We want to believe a fallen athlete’s words of contrition aren’t just part of some process but instead the product of a changed man. We want to pretend that the Steroid Era is in baseball’s past, not something that continues to taint its present.

So we buy Manny’s story of redemption. We laugh when we hear stories of Manny driving up to spring training in a sports car, already wearing his batting gloves. We chuckle about Manny getting on the minor league bus and reaching out to honk the horn, because that’s just Manny Being Manny. We hear of Manny carrying his own luggage at the airport, and we turn that into a symbol of Manny Being Humbled.

Who knows? His redemption might be true.

“God gave me an opportunity to come back, and that’s why I’m here,” Manny says in the dugout. “It means a lot. This is the game I’ve been playing since I was a little kid . . . I got another opportunity to go and do what I love to do.”

Give him this: At least he’s saying all the right things.

“I know a lot of people, they think, ‘Oh, the Hall of Fame, blah, blah, blah,” Manny says. “But you know something? The Bible says that it’s better to be in the Book of Life, and that’s where I want to be . . . So what if you got a Hall of Fame career and your soul is gonna be lost?”

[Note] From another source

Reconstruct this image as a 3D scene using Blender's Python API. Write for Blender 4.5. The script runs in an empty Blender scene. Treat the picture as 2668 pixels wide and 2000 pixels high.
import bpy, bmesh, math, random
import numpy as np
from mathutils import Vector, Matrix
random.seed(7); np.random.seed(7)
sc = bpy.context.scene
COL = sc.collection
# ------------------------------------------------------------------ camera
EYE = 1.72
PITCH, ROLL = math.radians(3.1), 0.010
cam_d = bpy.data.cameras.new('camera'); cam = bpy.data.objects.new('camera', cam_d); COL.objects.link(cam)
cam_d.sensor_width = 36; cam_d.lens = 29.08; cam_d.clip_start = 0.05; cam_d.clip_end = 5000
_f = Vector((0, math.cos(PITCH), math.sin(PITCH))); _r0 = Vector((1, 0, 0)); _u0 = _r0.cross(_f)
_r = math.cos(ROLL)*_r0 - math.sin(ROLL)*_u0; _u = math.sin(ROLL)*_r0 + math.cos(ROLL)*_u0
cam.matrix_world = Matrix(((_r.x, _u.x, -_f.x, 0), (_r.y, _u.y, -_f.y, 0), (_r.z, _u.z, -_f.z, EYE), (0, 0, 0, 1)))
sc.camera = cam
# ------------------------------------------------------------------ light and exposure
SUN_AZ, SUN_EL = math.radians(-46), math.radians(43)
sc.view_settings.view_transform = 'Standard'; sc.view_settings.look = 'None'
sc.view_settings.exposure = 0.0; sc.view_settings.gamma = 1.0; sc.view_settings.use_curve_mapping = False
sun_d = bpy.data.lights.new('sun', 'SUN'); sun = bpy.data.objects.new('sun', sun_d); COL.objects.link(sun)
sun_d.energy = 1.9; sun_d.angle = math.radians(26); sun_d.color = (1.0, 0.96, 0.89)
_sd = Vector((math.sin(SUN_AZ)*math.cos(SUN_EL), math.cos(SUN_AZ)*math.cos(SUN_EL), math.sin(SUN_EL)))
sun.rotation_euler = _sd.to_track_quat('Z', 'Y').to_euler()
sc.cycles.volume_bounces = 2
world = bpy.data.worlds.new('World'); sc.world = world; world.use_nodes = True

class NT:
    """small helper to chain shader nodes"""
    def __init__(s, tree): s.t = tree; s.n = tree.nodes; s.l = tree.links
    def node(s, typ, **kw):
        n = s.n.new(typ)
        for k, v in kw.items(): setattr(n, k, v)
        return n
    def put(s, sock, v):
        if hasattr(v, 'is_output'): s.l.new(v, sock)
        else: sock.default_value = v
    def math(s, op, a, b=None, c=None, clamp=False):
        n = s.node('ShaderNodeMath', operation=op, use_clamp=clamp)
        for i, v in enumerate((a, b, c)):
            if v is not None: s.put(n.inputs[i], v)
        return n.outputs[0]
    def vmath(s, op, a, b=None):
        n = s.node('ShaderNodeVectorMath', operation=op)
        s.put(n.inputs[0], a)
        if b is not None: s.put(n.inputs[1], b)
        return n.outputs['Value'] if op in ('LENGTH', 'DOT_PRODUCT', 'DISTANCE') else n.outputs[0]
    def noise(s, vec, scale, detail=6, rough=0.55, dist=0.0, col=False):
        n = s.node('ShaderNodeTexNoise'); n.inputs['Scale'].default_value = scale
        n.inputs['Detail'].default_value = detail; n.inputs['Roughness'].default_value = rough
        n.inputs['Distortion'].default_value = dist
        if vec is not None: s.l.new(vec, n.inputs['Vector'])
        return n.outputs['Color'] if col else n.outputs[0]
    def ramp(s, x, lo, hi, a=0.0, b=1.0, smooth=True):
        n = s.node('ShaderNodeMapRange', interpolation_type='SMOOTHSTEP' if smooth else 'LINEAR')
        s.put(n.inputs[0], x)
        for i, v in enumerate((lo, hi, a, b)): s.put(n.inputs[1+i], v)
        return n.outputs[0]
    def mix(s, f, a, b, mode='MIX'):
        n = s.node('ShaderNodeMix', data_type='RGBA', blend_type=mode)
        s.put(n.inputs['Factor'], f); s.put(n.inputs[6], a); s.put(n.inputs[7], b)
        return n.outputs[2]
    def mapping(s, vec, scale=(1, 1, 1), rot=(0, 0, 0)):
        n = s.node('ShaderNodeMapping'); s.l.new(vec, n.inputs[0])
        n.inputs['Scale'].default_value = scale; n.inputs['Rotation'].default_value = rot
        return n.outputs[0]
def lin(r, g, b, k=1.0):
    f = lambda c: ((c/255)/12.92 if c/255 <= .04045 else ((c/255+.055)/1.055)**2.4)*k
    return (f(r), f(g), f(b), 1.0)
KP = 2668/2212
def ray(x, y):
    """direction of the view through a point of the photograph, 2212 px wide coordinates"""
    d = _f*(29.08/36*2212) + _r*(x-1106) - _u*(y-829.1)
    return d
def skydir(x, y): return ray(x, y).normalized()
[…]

When he talks, it’s with the zeal of the converted. But again, the question: Which Manny is the real Manny? Is the real Manny the one who mugs for fans’ cameras and signs a handful of autographs next to the minor league dugout moments before the game begins? Or is the real Manny the one who, before one road game as a River Cat, tells three children in the outfield stands, ages 4, 5 and 9, that he doesn’t sign autographs for children and then walks right past them?

But when he’s in the dugout or on the field, he looks like the same old Manny with that same perfectly balanced swing. He hits a seeing-eye grounder between first and second for his first hit at a River Cat, and his teammates tease him by requesting the ball as a souvenir. In the dugout, Manny talks with the hitting coach about keeping his weight back. And he greets every teammate who scores a run with the “beast mode” celebration made popular last year by the Milwaukee Brewers. Cheater or not, he’s a difficult player not to fall in love with.

When his River Cats were on the field last week in Texas, Manny, the team’s designated hitter, put down his bat and walked to the end of the dugout. I was standing in the photo well, staring at him and scribbling notes. Manny gave me a confused look, then came over to talk, mid-game.

“It’s different, not playing in so long,” Manny told me. “But that’s the only way you get back.”

This is a humbling trip for Manny, signing a contract for barely above the big-league minimum, seeking one more chance to play out his baseball career with a semblance of grace and dignity. We don’t know whether we should believe there’s really a new Manny. We don’t know what’s going on in his heart, and we don’t know how the Manny experiment will play out for the A’s or for Manny’s place in baseball history.

But as one of the greatest hitters of his generation picks up his bat in this minor league dugout and practices that familiar swing, again and again and again, making sure he stays balanced and keeps his weight back, this much we know for sure: Right now, Manny Ramirez is having fun again.